Equilíbrio entre controle Público e privado
A golden share é uma ferramenta que garante o equilíbrio entre os objetivos dos investidores privados e as preocupações públicas. Enquanto os acionistas privados buscam maximizar lucros, o governo pode intervir para assegurar que as operações da empresa continuem a beneficiar a sociedade.
Estabilidade e sustentabilidade de longo prazo
Ela também contribui para a estabilidade de longo prazo das empresas. Ao limitar a possibilidade de decisões corporativas que possam colocar em risco o futuro da empresa ou impactar negativamente a economia, esse mecanismo assegura que o foco permaneça no desenvolvimento sustentável.
Exemplos de golden share no mundo
Petrobras (Brasil)
No Brasil, o governo federal detém golden shares na Petrobras, a principal empresa de energia do país. Essas ações conferem ao governo o poder de veto em decisões importantes, como a transferência de controle acionário e alterações no estatuto social, atendendo aos interesses públicos.
Embraer (Brasil)
A Embraer é outro exemplo brasileiro de uma empresa que possui golden share. Após a privatização em 1994, o governo manteve golden shares que lhe permitem vetar decisões que envolvam mudanças na participação estrangeira no capital social, bem como nas atividades relacionadas à tecnologia militar. Deste modo, esse tipo de ações se torna uma questão de soberania nacional, já que opõe interesses da União aos acionistas estrangeiros.
British Telecom (Reino Unido)
Durante a privatização da British Telecom nos anos 1980, o governo britânico manteve uma golden share que lhe dava direitos especiais para proteger a infraestrutura crítica de comunicação do país.
Volkswagen (Alemanha)
Embora o caso da Volkswagen seja ligeiramente diferente, o governo da Baixa Saxônia detém uma participação especial que funciona de maneira semelhante a uma golden share, garantindo influência nas decisões estratégicas da montadora.
Questões polêmicas de golden share
Alguns especialistas ainda apontam que a golden share pode trazer algumas desvantagens do ponto de vista tecnológico e financeiro para essas empresas. Segundo a opinião dessas pessoas, a presença do governo pode desestimular investidores estrangeiros que buscam maior liberdade operacional.

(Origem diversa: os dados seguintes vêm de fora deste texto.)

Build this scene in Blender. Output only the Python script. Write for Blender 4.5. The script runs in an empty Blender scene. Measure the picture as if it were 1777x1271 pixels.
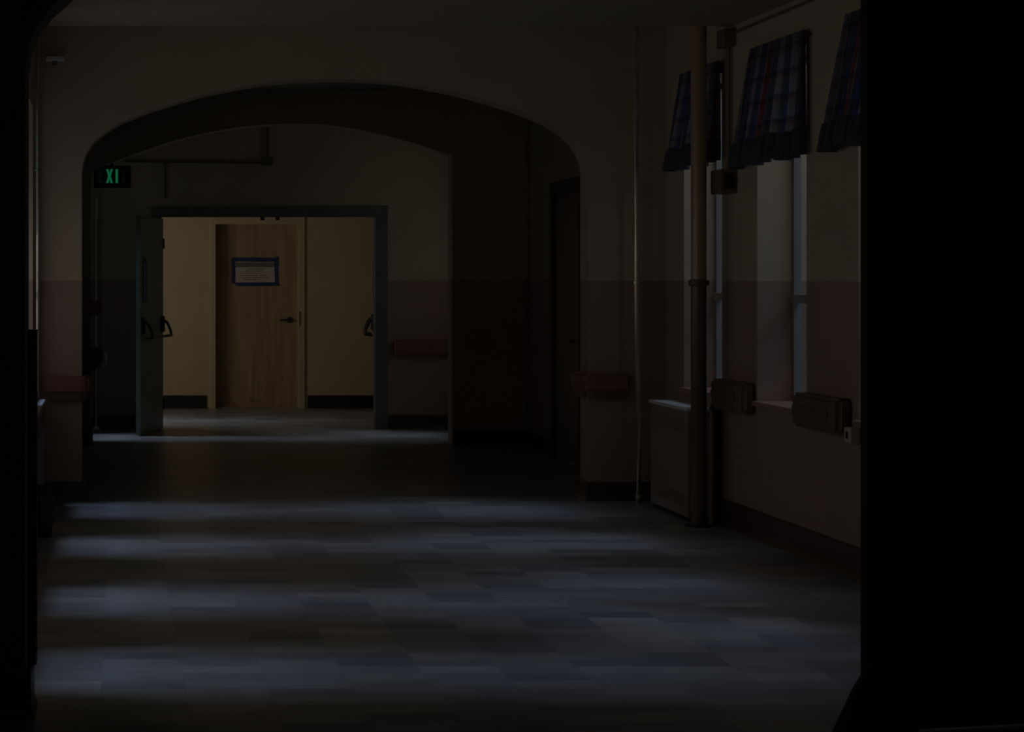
import bpy, bmesh, math, random
from mathutils import Vector, Matrix
R = math.radians
random.seed(4)
S = bpy.context.scene
C = S.collection

# ------------------------------------------------------------------ camera
cam_d = bpy.data.cameras.new('camera')
cam = bpy.data.objects.new('camera', cam_d); C.objects.link(cam); S.camera = cam
cam_d.sensor_width = 36.0; cam_d.lens = 76.98
cam_d.shift_x = 0.3875; cam_d.shift_y = -0.0853
cam_d.clip_start = 0.05; cam_d.clip_end = 200
cam.location = (0, 0, 1.5); cam.rotation_euler = (R(90), 0, 0)
S.view_settings.view_transform = 'Standard'; S.view_settings.look = 'None'
S.view_settings.gamma = 1.0; S.view_settings.use_curve_mapping = False
S.view_settings.exposure = 1.7

# ------------------------------------------------------------------ sky and daylight
W = bpy.data.worlds.new('world'); S.world = W; W.use_nodes = True
bg = W.node_tree.nodes['Background']
bg.inputs[0].default_value = (0.72, 0.85, 1.0, 1); bg.inputs[1].default_value = 0.031

def sun(name, frm, strength, angle, col):
    l = bpy.data.lights.new(name, 'SUN'); l.energy = strength; l.angle = R(angle); l.color = col
    o = bpy.data.objects.new(name, l); C.objects.link(o)
    o.rotation_euler = Vector(frm).to_track_quat('Z', 'Y').to_euler(); o.location = (frm[0]*20, frm[1]*20+10, frm[2]*20)
    return o
# soft daylight falling in over the yards on both sides
sun('daylight_left_high', (-0.48, 0, 0.95), 0.25, 16, (0.62, 0.78, 1.0))
sun('daylight_left_steep', (-0.28, 0, 0.96), 0.20, 10, (0.62, 0.78, 1.0))
sun('daylight_left_low', (-0.95, 0, 0.70), 0.20, 16, (0.62, 0.78, 1.0))
sun('daylight_right', (0.75, -0.22, 0.95), 0.15, 20, (0.62, 0.78, 1.0))

def area(name, loc, frm, sx, sy, power, col, spread=180, portal=False):
    l = bpy.data.lights.new(name, 'AREA'); l.shape = 'RECTANGLE'; l.size = sx; l.size_y = sy
    l.energy = power; l.color = col; l.spread = R(spread)
    if portal: l.cycles.is_portal = True
    o = bpy.data.objects.new(name, l); C.objects.link(o); o.location = loc
    o.rotation_euler = (-Vector(frm)).to_track_quat('-Z', 'Z').to_euler()
    return o

XL, XR, H = -0.55, 3.71, 3.20            # corridor side walls, ceiling height
DADO = 1.487
WIN_R = [(13.39, 14.28), (11.75, 12.65), (10.04, 10.93), (8.47, 9.37)]
WIN_L = [(13.72, 14.62), (11.85, 12.70), (9.75, 10.65), (7.95, 8.80)]
# daylight coming through the windows of the left wall, and the cross hall's own window
for i, (a, b) in enumerate(WIN_L):
    area('sky_window_left', (XL-0.35, (a+b)/2, 1.9 if i else 1.4), (-1, -0.9 if i else 0, 0.3 if i else 0.0), 0.8, 1.5 if i else 1.2, 0.95 if i else 0.52, (1.0, 0.80, 0.56))
area('sky_window_right_by_doors', (XR+0.20, 20.75, 1.75), (1, 0, 0.1), 0.8, 1.7, 0.45, (1.0, 0.88, 0.68))
area('sky_window_cross_hall', (-1.45, 23.0, 1.6), (-1, -0.15, 0.0), 0.55, 1.7, 3.3, (1.0, 0.91, 0.78))
for a, b in WIN_R:
    area('sky_window_right', (XR+0.75, (a+b)/2, 3.0), (1, 0, 0.9), 0.8, 1.0, 0.7, (1.0, 0.82, 0.58))
    area('sky_portal_right', (XR+0.32, (a+b)/2, 1.76), (1, 0, 0), 0.9, 1.9, 1, (1, 1, 1), portal=True)

# ------------------------------------------------------------------ materials
def newmat(name):
    m = bpy.data.materials.new(name); m.use_nodes = True
    nt = m.node_tree; return m, nt, nt.nodes['Principled BSDF']

def mat(name, col, rough=0.6, metal=0.0, spec=0.5, var=0.10, scale=6.0, bump=0.0, emit=None, es=0.0):
    m, nt, b = newmat(name)
    N = nt.nodes; L = nt.links
    tc = N.new('ShaderNodeTexCoord'); nz = N.new('ShaderNodeTexNoise'); nz.inputs['Scale'].default_value = scale
    nz.inputs['Detail'].default_value = 5
    L.new(tc.outputs['Object'], nz.inputs['Vector'])
    cr = N.new('ShaderNodeValToRGB')
    cr.color_ramp.elements[0].position = 0.3; cr.color_ramp.elements[1].position = 0.7
    cr.color_ramp.elements[0].color = [c*(1-var) for c in col] + [1]
    cr.color_ramp.elements[1].color = [min(1, c*(1+var)) for c in col] + [1]
    L.new(nz.outputs['Fac'], cr.inputs['Fac']); L.new(cr.outputs['Color'], b.inputs['Base Color'])
    b.inputs['Roughness'].default_value = rough; b.inputs['Metallic'].default_value = metal
    b.inputs['Specular IOR Level'].default_value = spec
    if bump:
        bp = N.new('ShaderNodeBump'); bp.inputs['Strength'].default_value = bump; bp.inputs['Distance'].default_value = 0.01
        n2 = N.new('ShaderNodeTexNoise'); n2.inputs['Scale'].default_value = 40; L.new(tc.outputs['Object'], n2.inputs['Vector'])
        L.new(n2.outputs['Fac'], bp.inputs['Height']); L.new(bp.outputs['Normal'], b.inputs['Normal'])
    if emit:
        b.inputs['Emission Color'].default_value = (*emit, 1); b.inputs['Emission Strength'].default_value = es
    return m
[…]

Além disso, as empresas podem enfrentar dificuldades em implementar mudanças rápidas ou inovadoras devido ao poder de veto e, em alguns casos, a presença de golden shares pode gerar conflitos jurídicos, especialmente em mercados que privilegiam o livre mercado.
Um exemplo recente foi o caso da privatização da Eletrobras. Em 2022, o governo manteve uma golden share, com poderes limitados para vetar decisões que visem à remoção ou modificação da limitação ao exercício do direito de voto e de celebração de acordo de acionistas. Desta forma, a Golden Share tem como principal objetivo garantir a preservação do modelo de capital pulverizado da empresa.
Contudo, em 2023, surgiram debates sobre a ampliação desses poderes, com o governo buscando maior controle sobre nomeações estratégicas e fusões, alegando a importância da empresa para a segurança energética do país.
Essa tentativa foi criticada por investidores, que apontaram riscos à governança corporativa e à segurança jurídica, evidenciando o papel delicado da golden share no equilíbrio entre eficiência empresarial e interesses estratégicos nacionais.
Golden shares: uma medida de governança para o futuro
Com exemplos que vão desde a Petrobras e a Embraer no Brasil até a British Telecom no Reino Unido, é evidente que a golden share desempenha um papel crucial na governança corporativa global. No entanto, para que sua implementação seja eficaz, é fundamental que seja utilizada de forma transparente e em alinhamento com os princípios democráticos e de mercado.
Para que as golden shares permaneçam eficazes e seguras como um mecanismo de governança, é fundamental que as decisões de veto ou intervenções devem ser justificadas com base em critérios técnicos e objetivos, evitando influências políticas desnecessárias.
A administração pública também deve prezar pela transparência quanto aos motivos para exercer seus poderes especiais, garantindo que estejam alinhados ao interesse coletivo, ao mesmo tempo que o uso de golden shares deve ser avaliado periodicamente para assegurar que elas ainda atendam às demandas atuais da população e da economia.